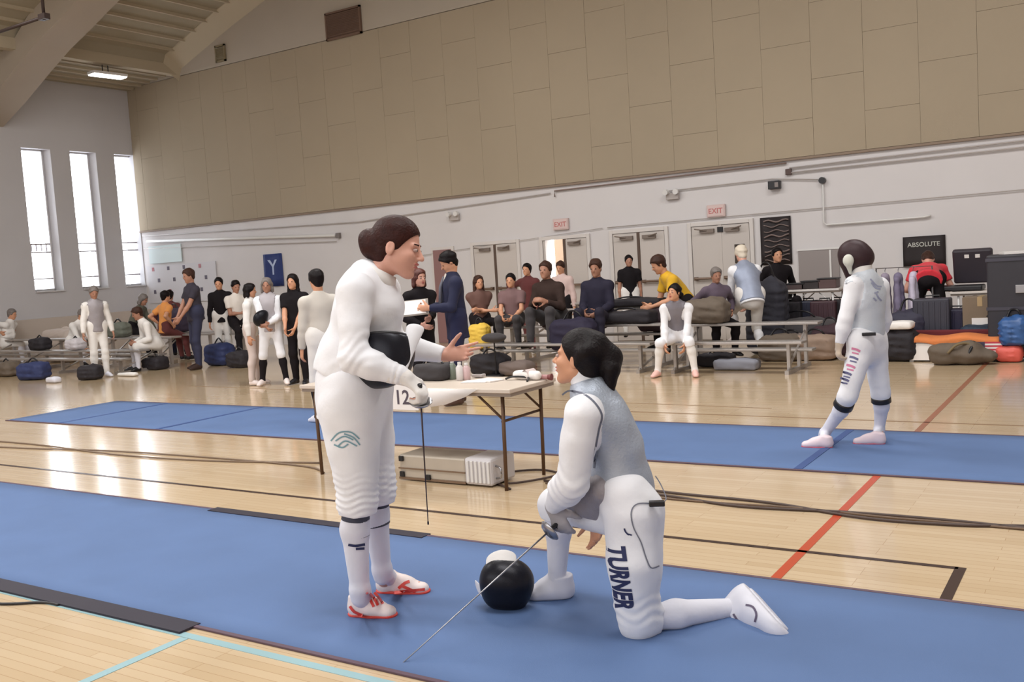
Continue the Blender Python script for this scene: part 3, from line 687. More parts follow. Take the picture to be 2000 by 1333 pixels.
# doors in the long wall
DP = mat('door_paint', (198, 190, 184), .55, noise=.02, nscale=2); DF = mat('door_frame_paint', (212, 206, 202), .55); BRN = mat('dark_gap', (88, 70, 60), .6)
def double_door(n, x0, x1, top, dark_mull=True, open_left=False, sign=False):
    m = (x0+x1)/2; f = MB(); y = YW
    f.box((x0-.07, y-.05, 0), (x0, y+.02, top+.07)); f.box((x1, y-.05, 0), (x1+.07, y+.02, top+.07)); f.box((x0, y-.05, top), (x1, y+.02, top+.07))
    d = f.build('door_%d' % n, DF, None, .006); tag(d, kind='structure')
    for a, b, op_ in ((x0+.01, m-.03, open_left), (m+.03, x1-.01, False)):
        if op_:
            l = MB().box((a, y-.02, .01), (a+.045, y+.24, top-.01)).build('door_leaf', DP, d)
        else:
            l = MB().box((a, y-.035, .01), (b, y-.005, top-.01)).build('door_leaf', DP, d, .003)
            MB().tube([(a+.05, y-.1, 1.12), (b-.03, y-.1, 1.12)], .022, 8).box((a+.03, y-.1, 1.09), (a+.09, y-.03, 1.15)).box((b-.09, y-.1, 1.09), (b-.03, y-.03, 1.15)).build('push_bar', mat('push_bar_bronze', (116, 96, 82), .4, .4), l)
            c = a+.2 if a > m else b-.2; s = 1 if a > m else -1
            MB().box((c-.13, y-.09, top-.13), (c+.13, y-.035, top-.06)).tube([(c, y-.09, top-.09), (c+s*.2, y-.16, top-.05)], .012, 6).build('door_closer', mat('closer_grey', (128, 116, 108), .5, .3), l)
    MB().box((m-.03, y-.04, 0), (m+.03, y-.002, top)).build('mullion', BRN if dark_mull else DP, d)
    return d
double_door(1, -11.42, -10.36, 2.02); dd2 = double_door(2, -9.75, -8.76, 2.02, True, True); double_door(3, -8.2, -7.14, 2.04); d4 = double_door(4, -6.62, -5.54, 2.06, False)
for zc_ in (1.62, 1.44): MB().box((-5.82, YW-.05, zc_-.075), (-5.64, YW-.036, zc_+.075)).build('notice', mat('notice_dark', (66, 56, 48), .8), d4)
MB().box((-6.12, YW-.06, 1.93), (-6.02, YW-.03, 2.02)).build('door_latch', BLACKP, d4)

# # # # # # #

= What is being asked =
Give back the whole listing as it stands, minus its pictures.

= The solution =
Continue the Blender Python script for this scene: part 3, from line 687. More parts follow. Take the picture to be 2000 by 1333 pixels.
# doors in the long wall
DP = mat('door_paint', (198, 190, 184), .55, noise=.02, nscale=2); DF = mat('door_frame_paint', (212, 206, 202), .55); BRN = mat('dark_gap', (88, 70, 60), .6)
def double_door(n, x0, x1, top, dark_mull=True, open_left=False, sign=False):
    m = (x0+x1)/2; f = MB(); y = YW
    f.box((x0-.07, y-.05, 0), (x0, y+.02, top+.07)); f.box((x1, y-.05, 0), (x1+.07, y+.02, top+.07)); f.box((x0, y-.05, top), (x1, y+.02, top+.07))
    d = f.build('door_%d' % n, DF, None, .006); tag(d, kind='structure')
    for a, b, op_ in ((x0+.01, m-.03, open_left), (m+.03, x1-.01, False)):
        if op_:
            l = MB().box((a, y-.02, .01), (a+.045, y+.24, top-.01)).build('door_leaf', DP, d)
        else:
            l = MB().box((a, y-.035, .01), (b, y-.005, top-.01)).build('door_leaf', DP, d, .003)
            MB().tube([(a+.05, y-.1, 1.12), (b-.03, y-.1, 1.12)], .022, 8).box((a+.03, y-.1, 1.09), (a+.09, y-.03, 1.15)).box((b-.09, y-.1, 1.09), (b-.03, y-.03, 1.15)).build('push_bar', mat('push_bar_bronze', (116, 96, 82), .4, .4), l)
            c = a+.2 if a > m else b-.2; s = 1 if a > m else -1
            MB().box((c-.13, y-.09, top-.13), (c+.13, y-.035, top-.06)).tube([(c, y-.09, top-.09), (c+s*.2, y-.16, top-.05)], .012, 6).build('door_closer', mat('closer_grey', (128, 116, 108), .5, .3), l)
    MB().box((m-.03, y-.04, 0), (m+.03, y-.002, top)).build('mullion', BRN if dark_mull else DP, d)
    return d
double_door(1, -11.42, -10.36, 2.02); dd2 = double_door(2, -9.75, -8.76, 2.02, True, True); double_door(3, -8.2, -7.14, 2.04); d4 = double_door(4, -6.62, -5.54, 2.06, False)
for zc_ in (1.62, 1.44): MB().box((-5.82, YW-.05, zc_-.075), (-5.64, YW-.036, zc_+.075)).build('notice', mat('notice_dark', (66, 56, 48), .8), d4)
MB().box((-6.12, YW-.06, 1.93), (-6.02, YW-.03, 2.02)).build('door_latch', BLACKP, d4)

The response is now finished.